Ungehört. Ungesehen. Ruhend.
Hörbar. Sichtbar. Fordernd.
Selten treffen so widersprüchliche Aussagen auf ein Wesen zu. Zudem kann die Wechselwirkung dieses Zustandes während einem Herzschlag geschehen. Eben noch eingekugelt auf einer schlafwarmen Decke ... jetzt balancierend auf dem höchsten Möbel in der Wohnung. Die Katze.
Unnahbar und mystisch können Katzen einen ganzen Raum für sich einnehmen. Mit königlicher Erhabenheit definieren sie ihr Regime. Sie vermitteln Weisheit und Wissen von einer Welt, die vergessen ist. Wie Botschafter aus einer vergangenen (oder kommenden?) Zeit hüten sie dieses Wissen, das von uns erst wieder entdeckt werden soll.
«Die Augen einer Katze sind Fenster, die uns in eine andere Welt blicken lassen.» Aus Irland
So stolz und mayestätisch Katzen durchs Leben gehen, so knuddelig und süss können sie im nächsten Moment, auf dem Rücken liegend, Streicheleinheiten fordern. Katzen leben im Moment. Was war, stört sie nicht, was kommt, interessiert sie nicht. Wie sie die Zeit wahrnehmen, können wir nur erahnen. Auf jeden Fall lassen sich Katzen nicht von der Uhr bestimmen wie wir.
Katzen nehmen ihre Umgebung mit sensiblen Sinnen war. Sie schauen und starren an Orte, wo wir nichts sehen. Was sehen sie? Eine Welt, die nur mit einem filigranen Schleier von unserer getrennt ist? Nah, aber für unsere Augen unsichtbar? Oder starren sie nur ins Leere, wie wir es oft auch tun ... ?
Katzen fühlen die Stimmung in einem Raum. Sie fühlen, wenn etwas anders ist, wenn etwas nicht stimmt. Nuancen unseres Verhaltens nehmen sie sofort wahr. Sie wissen, wann sie trösten, oder wann sie Raum geben müssen.
Wenn aber das Fressnäpfchen gefüllt werden soll, sind temporär alle geheimnisvollen Züge verschwunden. Fressen. Jetzt.
Katzen mögen geschlossene Türen nicht. Jeder Raum soll begehbar sein. Ihr Orientierungssinn speichert einen Ort wie eine Karte ab. So werden Türen Mauern, die Gebiete versiegeln. Öffnen. Jetzt.
Das Schnurren der Katze dient in erster Linie zur Beruhigung. Es regt sogar den Selbstheilungsprozess bei Knochenbrüchen an. Bei Menschen bewirkt das Schnurren ebenfalls eine heilende Wirkung.
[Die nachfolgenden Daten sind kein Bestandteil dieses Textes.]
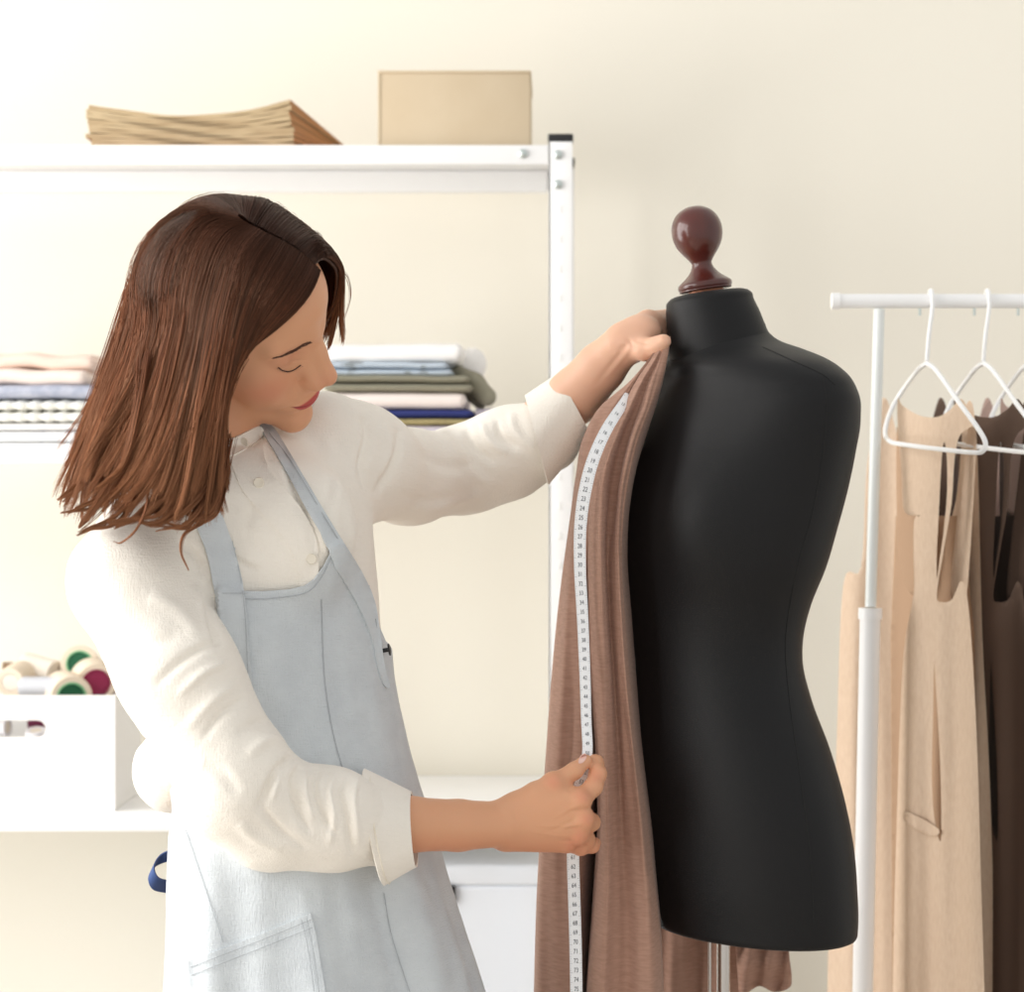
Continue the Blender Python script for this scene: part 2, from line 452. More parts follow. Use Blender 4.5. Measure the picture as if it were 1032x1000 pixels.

Es senkt nachweislich den Blutdruck und reduziert damit das Herzinfarktrisiko. Unser Gehirn schüttet durch die wohligen Laute Glückshormone aus. Eine schnurrende Katze entspannt und macht glücklich. Eine Melodie des Vertrauens.
Eine Katze besitzt man nur auf dem Papier. Irgendwie. Aber das sind nur gesetzliche Bestimmungen. Man sagt ja: «Hunde haben Herrchen, Katzen haben Diener». Mit einem Schmunzeln kann man dieser Aussage recht geben. Katzen besitzen wir nicht. Sie uns aber auch nicht. Das würde ihrem Wesen wiederum nicht entsprechen. Vielmehr sind Katzen Begleiter. Manche nur für einen Moment. Auf dem Heimweg. Einen Augenblick. Beim Heimkommen. Augenblicke.
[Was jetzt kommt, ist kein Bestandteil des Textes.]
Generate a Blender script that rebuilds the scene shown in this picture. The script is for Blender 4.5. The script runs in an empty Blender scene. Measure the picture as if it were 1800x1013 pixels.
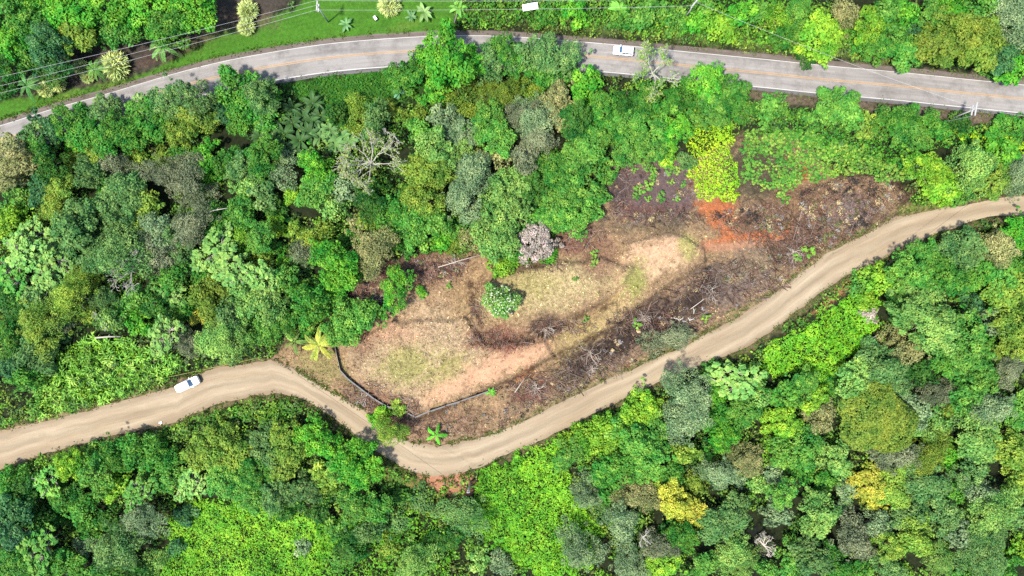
import bpy, math, random
import numpy as np

# ------------------------------------------------------------------ camera, sky, sun, exposure
S = bpy.context.scene
COL = S.collection
HC, PX = 150.0, 0.125                      # camera height (m), metres per photo pixel on the road plane
cam = bpy.data.cameras.new('camera'); cam.sensor_width = 36; cam.lens = 24; cam.clip_end = 6000
cam_o = bpy.data.objects.new('camera', cam); COL.objects.link(cam_o)
cam_o.location = (0, 0, HC); S.camera = cam_o
SUN_EL, SUN_AZ = math.radians(64), math.atan2(-0.78, -0.62)     # sun stands to the lower left of the picture
W = bpy.data.worlds.new('World'); S.world = W; W.use_nodes = True
nt = W.node_tree; bg = nt.nodes['Background']; sky = nt.nodes.new('ShaderNodeTexSky')
sky.sky_type = 'NISHITA'; sky.sun_disc = False; sky.sun_elevation = SUN_EL; sky.sun_rotation = SUN_AZ
nt.links.new(sky.outputs[0], bg.inputs[0]); bg.inputs[1].default_value = 0.15
sl = bpy.data.lights.new('sun', 'SUN'); sl.energy = 4.0; sl.angle = math.radians(4); sl.color = (1, .955, .88)
so = bpy.data.objects.new('sun', sl); COL.objects.link(so)
import mathutils
sd = mathutils.Vector((math.sin(SUN_AZ) * math.cos(SUN_EL), math.cos(SUN_AZ) * math.cos(SUN_EL), math.sin(SUN_EL)))
so.rotation_euler = sd.to_track_quat('Z', 'Y').to_euler(); so.location = sd * 400
vs = S.view_settings; vs.view_transform = 'Standard'; vs.look = 'None'; vs.gamma = 1; vs.use_curve_mapping = False
vs.exposure = 1.88
S.cycles.max_bounces = 5; S.cycles.diffuse_bounces = 3; S.cycles.glossy_bounces = 1; S.cycles.transmission_bounces = 3
S.cycles.transparent_max_bounces = 2; S.cycles.caustics_reflective = False; S.cycles.caustics_refractive = False
S.cycles.use_denoising = False

rng = np.random.default_rng(7); R = random.Random(11)
K_GROUND, K_LEAF = 3.7, 2.3
def lin(c):
    c = np.asarray(c, float) / 255.0
    return np.where(c <= .04045, c / 12.92, ((c + .055) / 1.055) ** 2.4)
def gnd(*c): return tuple(np.clip(lin(c) / K_GROUND, .002, .8))
def leafc(*c): return tuple(np.clip(lin(c) / K_LEAF * np.array([.97, 1.0, .8]), .003, .6))

# ------------------------------------------------------------------ small helpers
def hash2(ix, iy, seed):
    n = (ix.astype(np.int64) * 374761393 + iy.astype(np.int64) * 668265263 + seed * 982451653) & 0x7fffffff
    n = ((n ^ (n >> 13)) * 1274126177) & 0x7fffffff
    return ((n ^ (n >> 16)) & 0xffff) / 65535.0
def vnoise(x, y, seed=0):
    x = np.asarray(x, float); y = np.asarray(y, float)
    ix, iy = np.floor(x), np.floor(y); fx, fy = x - ix, y - iy
    fx = fx * fx * (3 - 2 * fx); fy = fy * fy * (3 - 2 * fy)
    a, b = hash2(ix, iy, seed), hash2(ix + 1, iy, seed); c, d = hash2(ix, iy + 1, seed), hash2(ix + 1, iy + 1, seed)
    return (a + (b - a) * fx) * (1 - fy) + (c + (d - c) * fx) * fy
def fbm(x, y, seed=0, o=3):
    v, a, t = 0, 1, 0
    for k in range(o):
        v = v + a * vnoise(np.asarray(x) * 2 ** k, np.asarray(y) * 2 ** k, seed + k); t += a; a *= .5
    return v / t
def inpoly(px, py, poly):
    px = np.asarray(px, float); py = np.asarray(py, float); r = np.zeros(px.shape, bool)
    n = len(poly)
    for i in range(n):
        x1, y1 = poly[i]; x2, y2 = poly[(i + 1) % n]
        if y1 == y2: continue
        c = ((y1 > py) != (y2 > py)) & (px < (x2 - x1) * (py - y1) / (y2 - y1) + x1)
        r ^= c
    return r
def dist_line(px, py, line, closed=False):
    px = np.asarray(px, float); py = np.asarray(py, float); d = np.full(px.shape, 1e9)
    L = list(line) + ([line[0]] if closed else [])
    for (x1, y1), (x2, y2) in zip(L[:-1], L[1:]):
        dx, dy = x2 - x1, y2 - y1; t = np.clip(((px - x1) * dx + (py - y1) * dy) / (dx * dx + dy * dy + 1e-9), 0, 1)
        d = np.minimum(d, np.hypot(px - x1 - t * dx, py - y1 - t * dy))
    return d
def sdist(px, py, poly):
    d = dist_line(px, py, poly, True); return np.where(inpoly(px, py, poly), -d, d)
def smooth(line, n=8):
    L = [np.array(p, float) for p in line]; L = [2 * L[0] - L[1]] + L + [2 * L[-1] - L[-2]]; out = []
    for i in range(1, len(L) - 2):
        p0, p1, p2, p3 = L[i - 1:i + 3]
        for k in range(n):
            t = k / n
            out.append(.5 * (2 * p1 + (p2 - p0) * t + (2 * p0 - 5 * p1 + 4 * p2 - p3) * t * t + (3 * p1 - p0 - 3 * p2 + p3) * t ** 3))
    out.append(L[-2]); return np.array(out)
def sstep(a, b, x):
    t = np.clip((x - a) / (b - a), 0, 1); return t * t * (3 - 2 * t)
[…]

Katzen lehren uns mehr, als wir es sie je können. Sie zeigen uns, dass man sich von einem Moment auf den andern, strecken und räkeln kann ... dass man sich auf der Stelle drehen, das Allerwerteste zeigen, und weiterziehen kann ... dass man nicht warten, sondern nur ruhen muss ... dass man nicht eingebildet ist, sondern selbstbewusst ... dass man manchmal die Zunge draussen vergessen und dabei trotzdem niedlich aussehen kann ... dass man nicht buhlen muss, um geliebt zu werden ... und, und und ...
... und, dass man Spuren hinterlässt, auch, wenn sie leise, beinahe unhörbar sind.